Its name alone implies a historic significance. After all, the title of the exhibition, filled with powerful images, was inspired by one of America’s most brilliant orators.

“It’s called the ‘Picture Gallery of the Soul’ based on the quote by Frederick Douglass,” Milligan told KARE 11’s Karla Hult on a recent weekday while strolling through the gallery.

“Frederick Douglass wrote four essays on photography and… in one of those essays, he’s referencing that human beings – if you look at them in terms of a repository of knowledge – you can look at their soul as a picture gallery,” Milligan further explained.

And this current picture gallery is both significant and poignant, with more than 100 artists capturing monumental moments throughout our collective history. From images capturing the lingering landmarks of slavery to a portrait of one of the first Black American attorneys in St. Paul, Minnesota, to a 2020 protest at George Floyd Square in Minneapolis.

“It was a dramatic shift,” Milligan noted about the sudden prominence in Black American photography – or other art – in galleries throughout the art and global communities. “It’s unfortunate that it takes people to be killed in the street by police or other unfortunate ways to die to have that kind of a movement.”

Milligan further notes the exhibition covers both the triumphs and tragedies through varied styles, techniques and genres. And while the exhibition features famous photographers – Dawoud Bey, Gordon Parks, Carrie Mae Weems and Kwame Braithwaite, for example – it also features the more obscure and up-and-coming artists.

“I think it was critical that you do have photographers represented who are part of the here and now and help tell the story of the 360 degrees of the Black American experience from the point of view of a Black American photographer,” he noted, adding that Oransky and he started compiling the collection back in 2016.

And the resulting breadth of representation has resonated, both in terms of volume of visitors and in sales of the exhibition’s catalog on online platforms.

“If it’s number one on Amazon in Art History, I think it’s doing pretty good,” Milligan noted.

What’s more, Milligan was also able to lend his musical expertise to this exhibition, by curating a soundscape of jazz music that can accompany a person’s stroll through the gallery.

A local trailblazer

And here’s where we discover a case of art imitating life. Though his humility would prefer to minimize his own impressive history, Milligan himself is a trailblazer.

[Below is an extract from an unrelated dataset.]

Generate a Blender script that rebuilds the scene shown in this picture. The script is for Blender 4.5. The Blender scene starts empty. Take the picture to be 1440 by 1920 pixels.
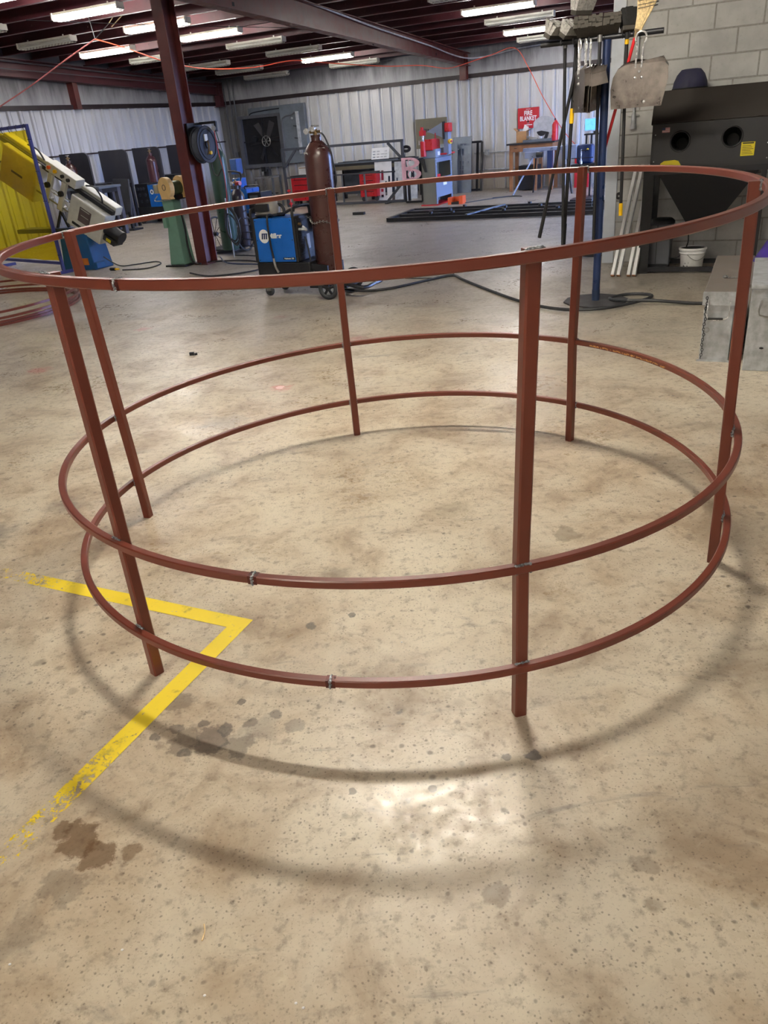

“I was the first Black American to get a Ph.D. in Sociology (at the University of Minnesota) when I graduated in 1982,” Milligan acknowledged when pressed about his academic and professional achievements.

Among Milligan’s other accolades: working as an analyst for Norwest, then Wells Fargo, banks; serving on countless community arts and literary boards and committees (the Walker Art Center and Milkweed Editions, among them); and serving on the Minneapolis Civil Rights Commission from 1984 to 1994, during which he “wrote two reports, of which one – the second report – led to the establishment of the Civilian Review Authority here in Minneapolis.”

It's that prolific path Milligan – who’s also married and has a daughter – sees reflected in the lens of his fellow artists.

“There is for me like an intersection of my life that’s basically shown here on the wall,” Milligan shared.

But Milligan also hopes the exhibition resonates with everyone – both those in the Black American and other communities – as a sort of composite gallery of the soul.

“So you see people who are, over time, they have gotten their law degrees, or they graduated out of beauty school or they became nurses or fathers or mothers,” he said, adding, “These are the universal behaviors – or life experiences – that we all go through.”

A Picture Gallery of the Soul: Final days of exhibition 

Time is running out to see, firsthand, “A Picture Gallery of the Soul.” The exhibition closes at the University of Minnesota on Dec. 10.